● **Data excerpt**:

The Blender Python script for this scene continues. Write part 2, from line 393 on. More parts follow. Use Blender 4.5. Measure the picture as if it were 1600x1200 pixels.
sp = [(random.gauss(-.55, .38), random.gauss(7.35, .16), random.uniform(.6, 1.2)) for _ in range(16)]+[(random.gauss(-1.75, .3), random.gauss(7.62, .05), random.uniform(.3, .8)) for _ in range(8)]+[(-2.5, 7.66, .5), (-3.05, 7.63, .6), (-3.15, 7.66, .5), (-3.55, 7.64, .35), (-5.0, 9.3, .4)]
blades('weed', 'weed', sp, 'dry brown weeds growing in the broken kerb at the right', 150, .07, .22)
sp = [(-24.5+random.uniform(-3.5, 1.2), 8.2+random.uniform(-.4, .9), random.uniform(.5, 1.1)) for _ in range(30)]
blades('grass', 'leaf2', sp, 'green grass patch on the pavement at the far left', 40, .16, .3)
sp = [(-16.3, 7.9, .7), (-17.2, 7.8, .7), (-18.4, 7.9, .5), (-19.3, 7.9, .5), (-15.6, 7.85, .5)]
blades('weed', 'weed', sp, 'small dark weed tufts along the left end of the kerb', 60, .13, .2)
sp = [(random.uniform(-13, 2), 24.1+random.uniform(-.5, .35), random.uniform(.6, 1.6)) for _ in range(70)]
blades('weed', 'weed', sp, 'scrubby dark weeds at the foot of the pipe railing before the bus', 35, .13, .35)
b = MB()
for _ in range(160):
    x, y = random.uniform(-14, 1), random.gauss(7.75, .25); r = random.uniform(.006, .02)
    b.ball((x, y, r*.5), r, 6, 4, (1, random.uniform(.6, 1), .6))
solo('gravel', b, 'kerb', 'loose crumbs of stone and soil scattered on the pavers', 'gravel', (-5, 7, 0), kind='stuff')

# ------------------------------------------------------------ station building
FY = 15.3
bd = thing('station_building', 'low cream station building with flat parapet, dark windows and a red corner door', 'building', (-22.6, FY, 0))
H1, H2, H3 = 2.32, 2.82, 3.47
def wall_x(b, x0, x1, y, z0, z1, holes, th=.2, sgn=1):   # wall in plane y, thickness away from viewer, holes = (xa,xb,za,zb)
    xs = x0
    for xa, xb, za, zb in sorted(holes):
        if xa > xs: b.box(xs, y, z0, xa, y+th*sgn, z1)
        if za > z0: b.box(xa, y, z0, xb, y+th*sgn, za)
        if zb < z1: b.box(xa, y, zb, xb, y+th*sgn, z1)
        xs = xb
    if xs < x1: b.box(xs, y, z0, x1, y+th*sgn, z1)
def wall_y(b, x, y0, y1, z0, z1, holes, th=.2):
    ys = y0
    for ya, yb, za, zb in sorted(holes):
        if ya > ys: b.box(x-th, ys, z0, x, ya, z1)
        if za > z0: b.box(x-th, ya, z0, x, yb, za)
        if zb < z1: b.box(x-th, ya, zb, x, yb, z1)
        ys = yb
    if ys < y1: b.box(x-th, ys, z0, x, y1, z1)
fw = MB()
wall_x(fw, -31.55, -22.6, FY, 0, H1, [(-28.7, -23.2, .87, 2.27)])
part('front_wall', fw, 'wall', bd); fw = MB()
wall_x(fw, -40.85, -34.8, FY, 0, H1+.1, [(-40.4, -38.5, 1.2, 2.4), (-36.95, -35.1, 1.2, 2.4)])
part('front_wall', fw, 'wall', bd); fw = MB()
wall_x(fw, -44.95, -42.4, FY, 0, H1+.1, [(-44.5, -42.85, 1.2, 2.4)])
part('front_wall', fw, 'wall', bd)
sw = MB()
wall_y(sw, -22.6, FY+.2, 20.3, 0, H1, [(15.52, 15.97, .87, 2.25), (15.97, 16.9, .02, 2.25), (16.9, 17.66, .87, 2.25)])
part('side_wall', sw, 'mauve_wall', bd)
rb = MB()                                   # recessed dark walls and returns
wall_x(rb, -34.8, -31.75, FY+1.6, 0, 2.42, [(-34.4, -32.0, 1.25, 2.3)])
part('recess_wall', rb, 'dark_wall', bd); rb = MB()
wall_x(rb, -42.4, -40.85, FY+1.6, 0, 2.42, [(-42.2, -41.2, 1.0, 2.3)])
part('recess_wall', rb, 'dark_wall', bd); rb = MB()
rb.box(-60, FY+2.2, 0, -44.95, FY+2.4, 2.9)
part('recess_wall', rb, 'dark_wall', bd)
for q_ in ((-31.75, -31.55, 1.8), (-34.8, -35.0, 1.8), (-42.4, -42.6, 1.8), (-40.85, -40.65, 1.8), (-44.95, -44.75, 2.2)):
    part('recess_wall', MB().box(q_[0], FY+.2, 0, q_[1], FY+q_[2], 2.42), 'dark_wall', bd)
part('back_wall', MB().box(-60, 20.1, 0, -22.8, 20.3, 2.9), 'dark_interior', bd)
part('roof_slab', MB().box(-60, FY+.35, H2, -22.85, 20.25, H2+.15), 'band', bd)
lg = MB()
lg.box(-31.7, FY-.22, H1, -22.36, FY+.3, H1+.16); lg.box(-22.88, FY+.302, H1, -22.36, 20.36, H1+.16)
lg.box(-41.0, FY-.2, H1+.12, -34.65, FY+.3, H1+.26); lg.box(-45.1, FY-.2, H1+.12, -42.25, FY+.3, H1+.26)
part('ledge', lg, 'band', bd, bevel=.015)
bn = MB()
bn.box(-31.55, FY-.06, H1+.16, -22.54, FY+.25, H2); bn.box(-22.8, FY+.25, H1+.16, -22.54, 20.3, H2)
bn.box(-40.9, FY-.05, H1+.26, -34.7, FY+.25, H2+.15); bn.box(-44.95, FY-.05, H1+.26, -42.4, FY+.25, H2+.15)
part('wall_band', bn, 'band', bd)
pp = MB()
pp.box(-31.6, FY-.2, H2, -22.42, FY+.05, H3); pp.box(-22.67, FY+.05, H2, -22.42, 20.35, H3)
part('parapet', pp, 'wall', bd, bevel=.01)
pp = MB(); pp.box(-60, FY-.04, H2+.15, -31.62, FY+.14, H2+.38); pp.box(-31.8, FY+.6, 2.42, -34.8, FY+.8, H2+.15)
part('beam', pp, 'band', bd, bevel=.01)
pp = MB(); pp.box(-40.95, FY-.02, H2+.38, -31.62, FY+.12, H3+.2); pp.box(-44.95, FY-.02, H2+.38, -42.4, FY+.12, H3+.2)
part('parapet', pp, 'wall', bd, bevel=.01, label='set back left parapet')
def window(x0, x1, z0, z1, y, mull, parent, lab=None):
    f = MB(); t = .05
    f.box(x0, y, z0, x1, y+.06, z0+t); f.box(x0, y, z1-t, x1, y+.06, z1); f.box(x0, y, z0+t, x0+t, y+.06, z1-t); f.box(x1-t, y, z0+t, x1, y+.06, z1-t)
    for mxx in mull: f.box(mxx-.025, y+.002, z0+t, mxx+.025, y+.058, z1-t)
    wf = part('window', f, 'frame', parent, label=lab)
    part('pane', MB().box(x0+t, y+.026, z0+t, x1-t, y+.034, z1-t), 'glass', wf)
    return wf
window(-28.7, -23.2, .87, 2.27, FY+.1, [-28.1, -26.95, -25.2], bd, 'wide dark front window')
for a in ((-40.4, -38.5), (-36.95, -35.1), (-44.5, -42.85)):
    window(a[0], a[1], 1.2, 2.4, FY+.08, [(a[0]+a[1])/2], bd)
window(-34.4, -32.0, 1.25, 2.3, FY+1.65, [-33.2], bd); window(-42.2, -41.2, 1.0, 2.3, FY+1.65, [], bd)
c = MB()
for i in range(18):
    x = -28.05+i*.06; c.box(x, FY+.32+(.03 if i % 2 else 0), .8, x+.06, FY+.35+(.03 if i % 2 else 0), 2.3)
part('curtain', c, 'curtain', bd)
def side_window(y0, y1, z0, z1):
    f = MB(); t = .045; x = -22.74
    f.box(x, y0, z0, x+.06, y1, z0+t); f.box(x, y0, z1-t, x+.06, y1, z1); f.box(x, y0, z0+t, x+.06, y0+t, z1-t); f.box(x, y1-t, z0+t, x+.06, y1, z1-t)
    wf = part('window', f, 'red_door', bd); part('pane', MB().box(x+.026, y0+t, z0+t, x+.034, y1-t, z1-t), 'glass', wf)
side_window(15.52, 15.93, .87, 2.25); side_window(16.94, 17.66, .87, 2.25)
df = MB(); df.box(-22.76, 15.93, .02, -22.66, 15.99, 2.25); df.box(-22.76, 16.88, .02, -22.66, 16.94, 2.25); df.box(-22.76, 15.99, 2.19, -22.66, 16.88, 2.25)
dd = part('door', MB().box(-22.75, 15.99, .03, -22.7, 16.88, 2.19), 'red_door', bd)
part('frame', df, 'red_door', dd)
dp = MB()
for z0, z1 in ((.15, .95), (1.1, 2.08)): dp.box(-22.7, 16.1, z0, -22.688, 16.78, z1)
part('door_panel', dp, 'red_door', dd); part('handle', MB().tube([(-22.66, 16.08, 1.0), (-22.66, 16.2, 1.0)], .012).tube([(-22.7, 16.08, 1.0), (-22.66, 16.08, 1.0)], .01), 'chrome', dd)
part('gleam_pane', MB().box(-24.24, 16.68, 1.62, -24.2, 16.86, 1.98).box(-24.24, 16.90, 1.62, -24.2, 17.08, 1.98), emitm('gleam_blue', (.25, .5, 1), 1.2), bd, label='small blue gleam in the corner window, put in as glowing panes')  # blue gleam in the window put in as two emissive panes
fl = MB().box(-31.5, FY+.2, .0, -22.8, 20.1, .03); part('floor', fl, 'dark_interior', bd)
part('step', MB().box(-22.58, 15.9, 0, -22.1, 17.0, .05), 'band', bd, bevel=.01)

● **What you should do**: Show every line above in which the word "from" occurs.

● **Solution below**:
The Blender Python script for this scene continues. Write part 2, from line 393 on. More parts follow. Use Blender 4.5. Measure the picture as if it were 1600x1200 pixels.
def wall_x(b, x0, x1, y, z0, z1, holes, th=.2, sgn=1):   # wall in plane y, thickness away from viewer, holes = (xa,xb,za,zb)